CertC-DCL41

Do not declare variables inside a switch statement before the first case label

Required inputs: IR

According to the C Standard, 6.8.4.2, paragraph 4 [ ISO/IEC 9899:2011],

A switch statement causes control to jump to, into, or past the statement that is the switch body, depending on the value of a controlling expression, and on the presence of a default label and the values of any case labels on or in the switch body.

If a programmer declares variables, initializes them before the first case statement, and then tries to use them inside any of the case statements, those variables will have scope inside the switch block but will not be initialized and will consequently contain indeterminate values.  Reading such values also violates  EXP33-C. Do not read uninitialized memory.

Noncompliant Code Example

This noncompliant code example declares variables and contains executable statements before the first case label within the switch statement:

#include <stdio.h>
 
extern void f(int i);
 
void func(int expr) {
  switch (expr) {
    int i = 4;
    f(i);
  case 0:
    i = 17;
    /* Falls through into default code */
  default:
    printf("%d\n", i);
  }
}
Implementation Details

When the preceding example is executed on GCC 4.8.1, the variable i is instantiated with automatic storage duration within the block, but it is not initialized. Consequently, if the controlling expression expr has a nonzero value, the call to printf() will access an indeterminate value of i. Similarly, the call to f() is not executed.

Value of expr
Output
0 17
Nonzero Indeterminate
Compliant Solution

In this compliant solution, the statements before the first case label occur before the switch statement:

#include <stdio.h>
 
extern void f(int i);
 
int func(int expr) {
  /*
   * Move the code outside the switch block; now the statements
   * will get executed.
   */
  int i = 4;
  f(i);

  switch (expr) {
    case 0:
      i = 17;
      /* Falls through into default code */
    default:
      printf("%d\n", i);
  }
  return 0;
}
Risk Assessment

Using test conditions or initializing variables before the first case statement in a switch block can result in unexpected behavior and undefined behavior.

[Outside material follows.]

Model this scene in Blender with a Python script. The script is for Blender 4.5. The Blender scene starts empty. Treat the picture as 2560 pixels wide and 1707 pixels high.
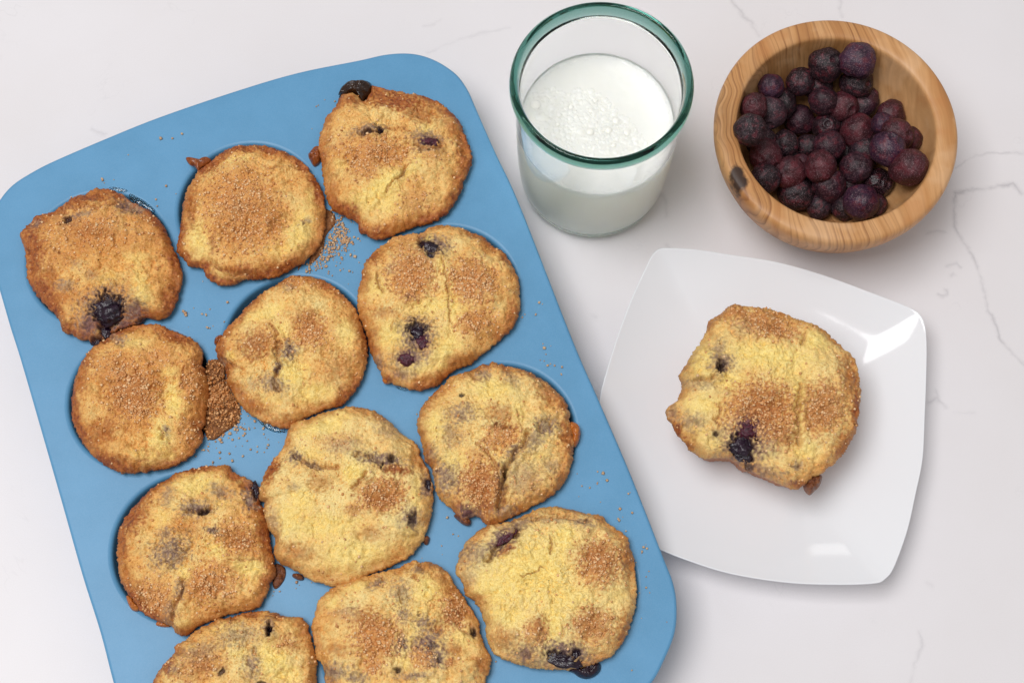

Rule Severity Likelihood Remediation Cost Priority Level
DCL41-C Medium Unlikely Medium P4 L3
Related Guidelines
Taxonomy Taxonomy item Relationship
MISRA C:2012 Rule 16.1 (required) Prior to 2018-01-12: CERT: Unspecified Relationship
Bibliography
[ ISO/IEC 9899:2011] 6.8.4.2, "The switch Statement"
Excerpt from SEI CERT C Coding Standard: Rules for Developing Safe, Reliable, and Secure Systems (2016 Edition) and SEI CERT C Coding Standard [https://cmu-sei.github.io/secure-coding-standards/sei-cert-c-coding-standard/rules/declarations-and-initialization-dcl/dcl41-c], Copyright (C) 1995-2026 Carnegie Mellon University. See section 9.4. "3rd-Party Licenses" in the documentation for full details.

Possible Messages

Key

Text

Severity

Disabled

switch_not_well_formed

Switch has a statement before the first case label.

None

False

Options

acceptable_start_items

acceptable_start_items : set[bauhaus.ir.PIR_Class_Name] = set()

Allowed items before the first case label of a switch.